• Instruction:
In the listing below, find every line containing "finishes" and copy it out.

• Provided information:

======

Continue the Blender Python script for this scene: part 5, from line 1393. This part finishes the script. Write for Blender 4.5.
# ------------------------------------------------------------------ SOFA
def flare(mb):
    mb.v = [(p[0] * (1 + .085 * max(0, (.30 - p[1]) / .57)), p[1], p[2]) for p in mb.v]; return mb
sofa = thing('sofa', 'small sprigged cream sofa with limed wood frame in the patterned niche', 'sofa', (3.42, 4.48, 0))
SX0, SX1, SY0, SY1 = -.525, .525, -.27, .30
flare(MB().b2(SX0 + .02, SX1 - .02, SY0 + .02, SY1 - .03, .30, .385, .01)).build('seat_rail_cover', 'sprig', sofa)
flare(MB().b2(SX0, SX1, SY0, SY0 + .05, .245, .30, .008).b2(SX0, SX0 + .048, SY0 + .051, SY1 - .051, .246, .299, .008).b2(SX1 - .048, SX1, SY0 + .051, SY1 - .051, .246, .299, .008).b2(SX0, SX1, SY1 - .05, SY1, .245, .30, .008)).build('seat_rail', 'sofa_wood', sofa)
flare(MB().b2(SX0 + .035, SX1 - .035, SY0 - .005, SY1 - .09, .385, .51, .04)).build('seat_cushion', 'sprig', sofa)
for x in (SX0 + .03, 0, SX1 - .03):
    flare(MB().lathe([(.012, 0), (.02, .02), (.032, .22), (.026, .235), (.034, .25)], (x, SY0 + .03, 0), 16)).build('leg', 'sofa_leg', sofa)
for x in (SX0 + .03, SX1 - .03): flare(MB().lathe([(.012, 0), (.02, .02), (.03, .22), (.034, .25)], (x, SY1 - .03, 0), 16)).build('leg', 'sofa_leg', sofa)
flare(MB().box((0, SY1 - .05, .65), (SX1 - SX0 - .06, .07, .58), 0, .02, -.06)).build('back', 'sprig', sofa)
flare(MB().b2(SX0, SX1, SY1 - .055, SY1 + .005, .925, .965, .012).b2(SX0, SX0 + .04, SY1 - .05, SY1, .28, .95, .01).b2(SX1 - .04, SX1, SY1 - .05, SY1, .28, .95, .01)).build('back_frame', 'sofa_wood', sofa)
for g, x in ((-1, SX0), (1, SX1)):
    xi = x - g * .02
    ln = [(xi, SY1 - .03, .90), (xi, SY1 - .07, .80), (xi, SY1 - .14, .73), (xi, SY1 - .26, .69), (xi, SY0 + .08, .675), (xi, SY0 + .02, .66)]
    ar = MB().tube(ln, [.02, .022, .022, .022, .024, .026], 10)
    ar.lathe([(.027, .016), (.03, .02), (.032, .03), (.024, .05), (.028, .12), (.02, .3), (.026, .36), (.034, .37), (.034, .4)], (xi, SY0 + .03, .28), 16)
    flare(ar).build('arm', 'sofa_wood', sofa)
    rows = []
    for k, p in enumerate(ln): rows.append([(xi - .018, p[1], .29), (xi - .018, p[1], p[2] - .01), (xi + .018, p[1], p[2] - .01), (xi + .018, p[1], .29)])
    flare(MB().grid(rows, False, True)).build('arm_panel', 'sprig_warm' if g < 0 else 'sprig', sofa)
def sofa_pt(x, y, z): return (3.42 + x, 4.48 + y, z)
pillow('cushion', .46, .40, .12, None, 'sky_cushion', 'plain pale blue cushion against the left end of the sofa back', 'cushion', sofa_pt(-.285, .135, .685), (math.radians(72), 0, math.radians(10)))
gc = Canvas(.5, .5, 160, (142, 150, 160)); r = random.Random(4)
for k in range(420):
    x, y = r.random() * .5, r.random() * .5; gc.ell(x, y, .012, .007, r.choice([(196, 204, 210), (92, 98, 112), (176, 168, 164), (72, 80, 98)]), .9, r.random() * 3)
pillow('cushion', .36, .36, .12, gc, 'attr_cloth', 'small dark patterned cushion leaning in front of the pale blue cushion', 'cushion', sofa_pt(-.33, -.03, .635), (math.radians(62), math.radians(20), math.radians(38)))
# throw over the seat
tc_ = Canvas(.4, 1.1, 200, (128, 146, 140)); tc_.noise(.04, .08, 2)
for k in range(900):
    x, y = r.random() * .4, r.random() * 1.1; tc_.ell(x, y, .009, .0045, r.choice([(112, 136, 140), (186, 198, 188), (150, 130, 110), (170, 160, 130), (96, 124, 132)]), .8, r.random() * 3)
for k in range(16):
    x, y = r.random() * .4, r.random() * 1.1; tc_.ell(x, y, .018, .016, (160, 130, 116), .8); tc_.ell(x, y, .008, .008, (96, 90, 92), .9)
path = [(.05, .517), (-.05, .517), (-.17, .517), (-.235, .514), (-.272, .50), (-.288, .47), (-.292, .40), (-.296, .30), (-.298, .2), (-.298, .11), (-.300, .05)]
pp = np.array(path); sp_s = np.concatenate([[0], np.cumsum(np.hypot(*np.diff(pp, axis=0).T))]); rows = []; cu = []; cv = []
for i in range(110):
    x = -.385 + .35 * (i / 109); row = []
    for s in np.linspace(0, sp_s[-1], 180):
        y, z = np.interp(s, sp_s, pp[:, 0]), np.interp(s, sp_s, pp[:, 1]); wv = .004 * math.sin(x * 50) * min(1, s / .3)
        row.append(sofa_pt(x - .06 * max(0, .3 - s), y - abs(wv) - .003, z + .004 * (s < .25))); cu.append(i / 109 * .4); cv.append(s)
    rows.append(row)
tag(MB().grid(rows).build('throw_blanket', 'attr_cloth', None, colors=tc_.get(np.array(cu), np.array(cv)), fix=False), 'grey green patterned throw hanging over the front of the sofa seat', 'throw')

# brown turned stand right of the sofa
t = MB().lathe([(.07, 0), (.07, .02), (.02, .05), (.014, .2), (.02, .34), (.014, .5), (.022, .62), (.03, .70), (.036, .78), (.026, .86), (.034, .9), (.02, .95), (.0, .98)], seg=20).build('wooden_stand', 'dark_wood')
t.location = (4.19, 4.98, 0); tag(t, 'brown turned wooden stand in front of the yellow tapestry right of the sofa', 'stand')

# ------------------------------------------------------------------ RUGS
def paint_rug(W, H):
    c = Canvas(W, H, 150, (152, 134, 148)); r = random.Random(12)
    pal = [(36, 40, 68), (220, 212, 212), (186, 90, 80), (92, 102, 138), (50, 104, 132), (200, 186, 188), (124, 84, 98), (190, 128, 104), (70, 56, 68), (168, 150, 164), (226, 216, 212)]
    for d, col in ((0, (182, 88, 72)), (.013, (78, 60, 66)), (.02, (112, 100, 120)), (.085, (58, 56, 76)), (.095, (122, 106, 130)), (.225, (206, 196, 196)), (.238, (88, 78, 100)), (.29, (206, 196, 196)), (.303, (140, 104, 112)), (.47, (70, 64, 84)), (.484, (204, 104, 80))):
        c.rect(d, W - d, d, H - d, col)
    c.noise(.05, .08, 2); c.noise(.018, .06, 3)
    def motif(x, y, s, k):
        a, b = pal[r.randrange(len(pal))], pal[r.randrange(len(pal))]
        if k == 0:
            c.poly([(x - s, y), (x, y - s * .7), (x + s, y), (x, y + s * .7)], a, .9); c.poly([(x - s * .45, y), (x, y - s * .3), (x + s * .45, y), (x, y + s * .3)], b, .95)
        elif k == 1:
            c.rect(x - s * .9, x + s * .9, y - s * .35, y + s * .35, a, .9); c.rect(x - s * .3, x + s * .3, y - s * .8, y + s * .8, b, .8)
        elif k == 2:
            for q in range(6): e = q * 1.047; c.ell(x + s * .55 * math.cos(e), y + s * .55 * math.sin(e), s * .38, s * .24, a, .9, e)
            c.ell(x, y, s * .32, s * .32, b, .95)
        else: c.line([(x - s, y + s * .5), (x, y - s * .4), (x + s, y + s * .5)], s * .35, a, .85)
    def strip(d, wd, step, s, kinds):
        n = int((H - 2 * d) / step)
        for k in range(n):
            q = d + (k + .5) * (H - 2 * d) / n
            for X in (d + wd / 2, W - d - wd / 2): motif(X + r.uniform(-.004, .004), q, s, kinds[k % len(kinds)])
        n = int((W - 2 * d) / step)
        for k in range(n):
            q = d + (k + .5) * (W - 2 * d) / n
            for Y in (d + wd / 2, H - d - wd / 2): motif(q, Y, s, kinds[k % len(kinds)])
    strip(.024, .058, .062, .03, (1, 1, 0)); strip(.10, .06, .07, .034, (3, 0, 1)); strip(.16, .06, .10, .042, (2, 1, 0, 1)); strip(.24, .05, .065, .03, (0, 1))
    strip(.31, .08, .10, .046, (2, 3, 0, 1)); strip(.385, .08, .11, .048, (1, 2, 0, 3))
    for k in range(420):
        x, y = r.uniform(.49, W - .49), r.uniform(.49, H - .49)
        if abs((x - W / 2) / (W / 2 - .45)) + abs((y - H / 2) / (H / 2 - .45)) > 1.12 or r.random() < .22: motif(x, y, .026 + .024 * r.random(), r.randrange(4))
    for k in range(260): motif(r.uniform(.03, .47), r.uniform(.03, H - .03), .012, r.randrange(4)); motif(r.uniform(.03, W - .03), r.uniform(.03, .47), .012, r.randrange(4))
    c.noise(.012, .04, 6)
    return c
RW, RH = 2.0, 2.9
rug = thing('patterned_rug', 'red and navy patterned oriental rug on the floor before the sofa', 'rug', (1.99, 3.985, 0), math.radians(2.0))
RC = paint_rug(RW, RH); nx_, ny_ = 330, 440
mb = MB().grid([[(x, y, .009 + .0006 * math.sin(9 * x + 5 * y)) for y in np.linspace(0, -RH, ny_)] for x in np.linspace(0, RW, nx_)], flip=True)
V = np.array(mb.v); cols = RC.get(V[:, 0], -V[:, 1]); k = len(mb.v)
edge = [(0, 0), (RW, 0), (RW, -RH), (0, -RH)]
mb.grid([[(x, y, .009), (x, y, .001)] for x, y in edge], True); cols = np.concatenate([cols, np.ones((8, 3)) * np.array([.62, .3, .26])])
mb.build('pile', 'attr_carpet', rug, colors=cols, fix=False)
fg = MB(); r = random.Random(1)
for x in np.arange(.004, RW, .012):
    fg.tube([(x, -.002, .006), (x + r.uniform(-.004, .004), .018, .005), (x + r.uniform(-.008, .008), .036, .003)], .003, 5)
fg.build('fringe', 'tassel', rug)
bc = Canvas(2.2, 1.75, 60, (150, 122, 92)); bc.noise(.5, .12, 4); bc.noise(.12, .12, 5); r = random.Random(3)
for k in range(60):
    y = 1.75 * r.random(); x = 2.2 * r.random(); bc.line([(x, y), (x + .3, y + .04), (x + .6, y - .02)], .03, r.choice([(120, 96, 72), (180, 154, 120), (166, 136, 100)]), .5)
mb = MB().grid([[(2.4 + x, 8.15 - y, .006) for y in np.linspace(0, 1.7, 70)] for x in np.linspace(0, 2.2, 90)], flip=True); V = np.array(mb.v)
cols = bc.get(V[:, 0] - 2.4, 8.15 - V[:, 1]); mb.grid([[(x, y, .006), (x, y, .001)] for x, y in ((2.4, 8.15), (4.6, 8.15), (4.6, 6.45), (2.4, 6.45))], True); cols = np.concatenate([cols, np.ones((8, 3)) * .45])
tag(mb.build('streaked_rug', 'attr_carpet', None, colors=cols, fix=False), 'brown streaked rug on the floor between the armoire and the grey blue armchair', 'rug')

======

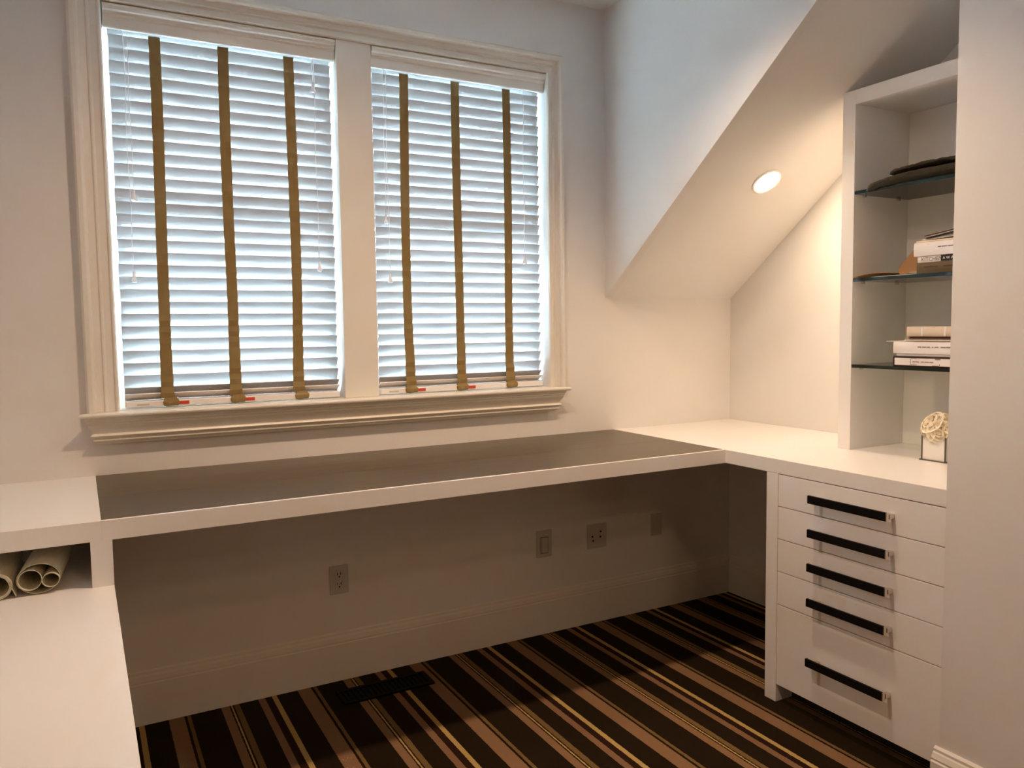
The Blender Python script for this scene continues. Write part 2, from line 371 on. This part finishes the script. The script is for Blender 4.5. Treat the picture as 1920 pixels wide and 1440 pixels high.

======

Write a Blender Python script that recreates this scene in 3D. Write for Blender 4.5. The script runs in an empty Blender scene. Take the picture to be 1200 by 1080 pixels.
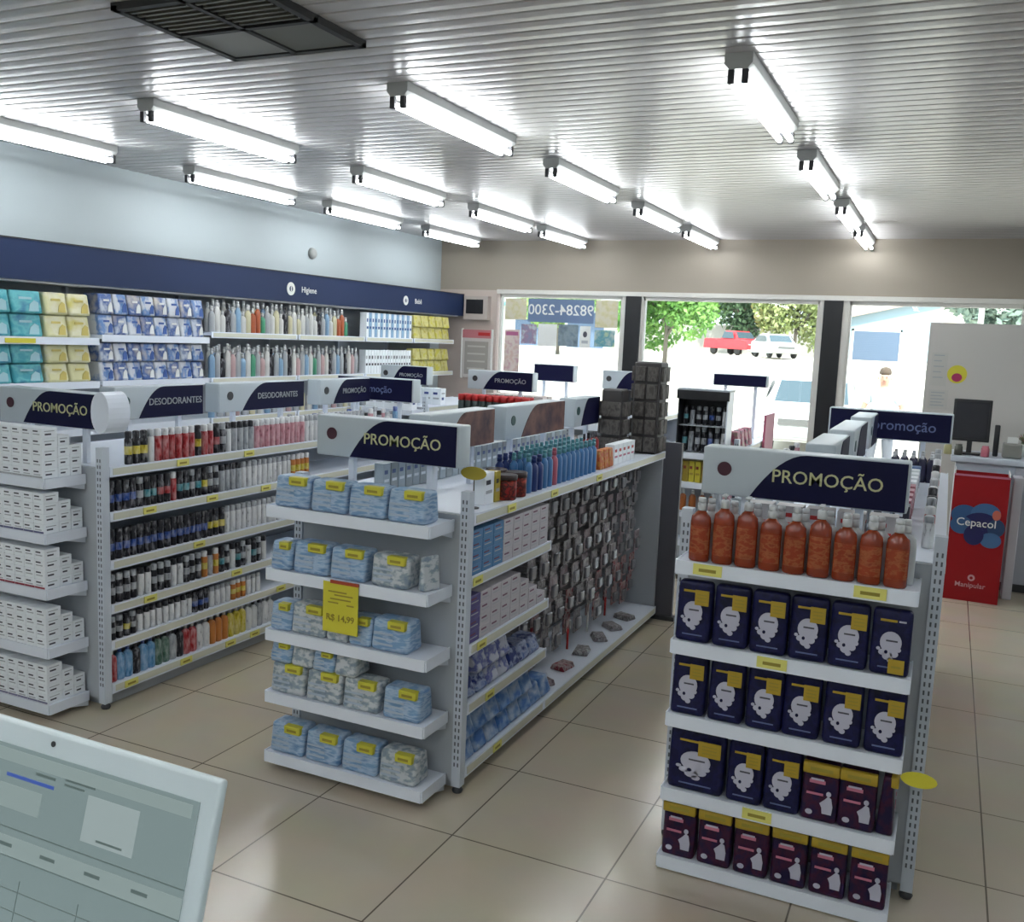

======

• Written answer:
Continue the Blender Python script for this scene: part 5, from line 1393. This part finishes the script. Write for Blender 4.5.
The Blender Python script for this scene continues. Write part 2, from line 371 on. This part finishes the script. The script is for Blender 4.5. Treat the picture as 1920 pixels wide and 1440 pixels high.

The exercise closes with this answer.